Welcome to a blog in which you will find examples of my work in two areas and comments on whatever topics come to mind.

Thursday, March 28, 2013


Oil on Canvas Board 9 x 12 in (24 x 30 cm)

Saturday, March 23, 2013

Oil on Canvas 40 x 70 cm

Rubens's Helene again.  I took my time over this one.  But she's still 16.

Tuesday, June 12, 2012


Oil on Canvas Board 17.5 x 23.75 cm


The acquirer of the original of this small painting, suspecting it to have been by Leonardo, turned sleuth. It was on vellum, a support never used by Leonardo, but a carbon test proved the vellum to be 15th century. Leonardo's works normally bear a thumb print; one was found here, but unfortunately too slight to be of use. It could have been anybody's thumb print, a forger's. The peculiar head dress claimed attention; a historian of Renaissance costume declared it to have been the fashion for a short time at the court of the Sforzas -- a time during which Leonardo was known to have worked there. The subject, then, would have been a young lady of importance, connected to the court.  But who was she, and why would she have been considered a subject for Leonardo? The owner, in a process of elimination, after sifting through relevant drawings and paintings, settled on Bianca Sforza, illigitimate daughter of one of the Sforzas. She was young, beautiful, marriagiable. Noticing three small equidistantly spaced holes along the extreme lefthand edge of the vellum, the owner realized that this might have been a page taken from a book. That would explain the use of vellum. Further, that the book might have been a celebratory work, dedicated to Bianca, perhaps on the occasion of her marriage. So far, mere speculation; but now, the affair having been aired in scholarly circles, out of the blue came advice from a professor at an American university: 'Go to Warsaw, where there is just such a book.'  This advice proved decisive: the book in the Warsaw archives was missing a page, the painting page matched the size of the book pages, the three holes coincided exactly with the strings of the binding. The book's contents showed it to have been a celebratory work for Bianca to mark her marriage.

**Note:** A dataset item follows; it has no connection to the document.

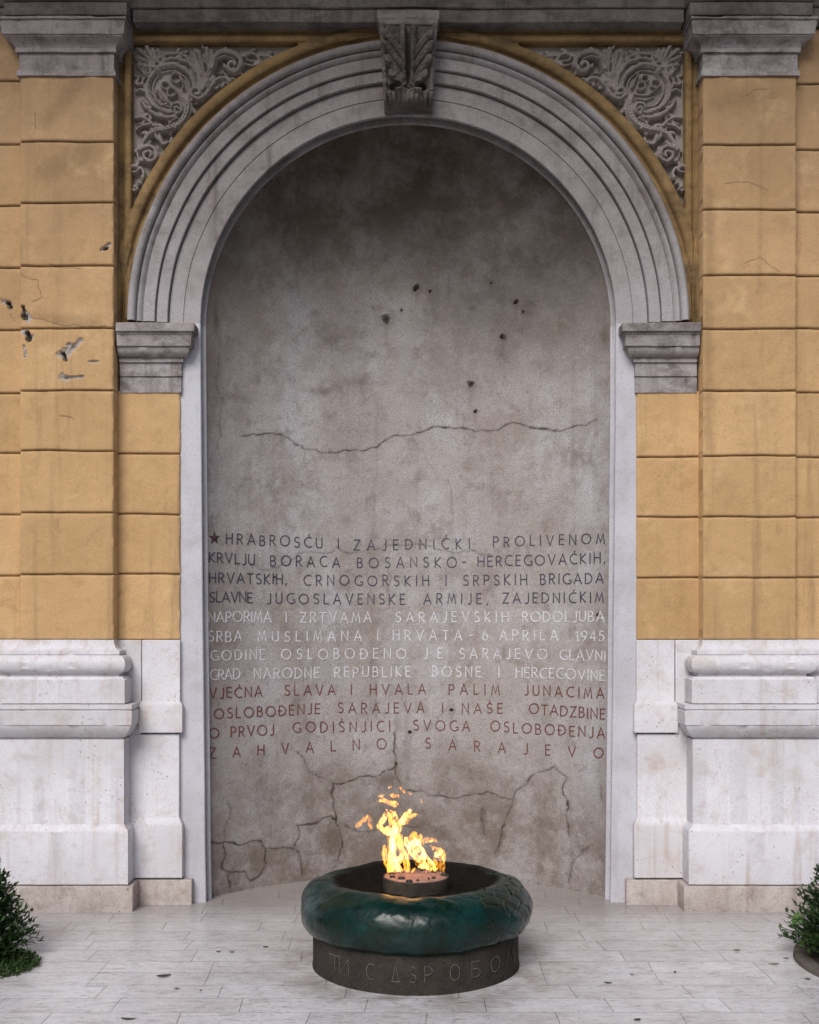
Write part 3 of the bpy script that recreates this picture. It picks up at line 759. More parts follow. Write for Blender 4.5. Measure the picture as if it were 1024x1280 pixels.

History records that the marriage of the young Bianca Sforza took place, and -- sadly -- that she died not long afterwards, giving birth to her first child.

Monday, June 11, 2012

After Rubens's Helene Fourment

Oil on Canvas Board 13 x 18 in (33 x 46 cm)

This is my first serious attempt to portray Rubens's second wife, Helen.  Below is the original.

Tuesday, April 24, 2012

Late Sumer Scene

Oil on Canvas Board  9.5 x 12 in

I haven't gone in for 'challenges' much recently, but I had fun doing this -- for Daily Paint Works http://www.dailypaintworks.com/.  

Sunday, April 8, 2012

Quick Sketch of Peter Paul Rubens's Painting of his Second Wife

Oil on Canvas Sheet 25 x 30cm

In 1630, four years after the death of his first wife, Rubens, aged 53, married the 16 year-old Helene Fourment.  Helen inspired the voluptuous figures of later paintings.

Helene is a lady I am anxious to know -- in a manner of speaking; as I've begun a large painting of Rubens' painting of her for the atelier I belong to in Bordeaux; which is serious and will take a long time.  I've looked at her a lot, in order to go on seeing her when I'm away and can close my eyes -- the tilt of her small black hat, the transparency of the material covering her right shoulder, the glint of her jewellery, the colour of her skin and many-hued hair, those floating ostritch plumes, and the grey-green-blue background on ochre and orange underpainting, the relationship between one thing and another.

This was done quickly, without drawing, a matter of taking a deep breath and just plunging in.  Good to do that occasionally. Rough work.  An exercise.  An approach.  She might recognize herself -- but only just.

Thursday, April 5, 2012

Parc des Batignolles, Paris, 1890s; after Ambrose Andre

Oil on Canvas Frame 14 x 22in (38 x 55cm)

After a painting by the late and not well known 19th century French artist, Ambrose Andre -- typically Impressionist, an innocent subject, joyful and sunlit and full of colour.  I found this a challenge, partly because it is a much larger canvas than my usual.  It was done for the Atelier Magie des Couleurs, Bordeaux.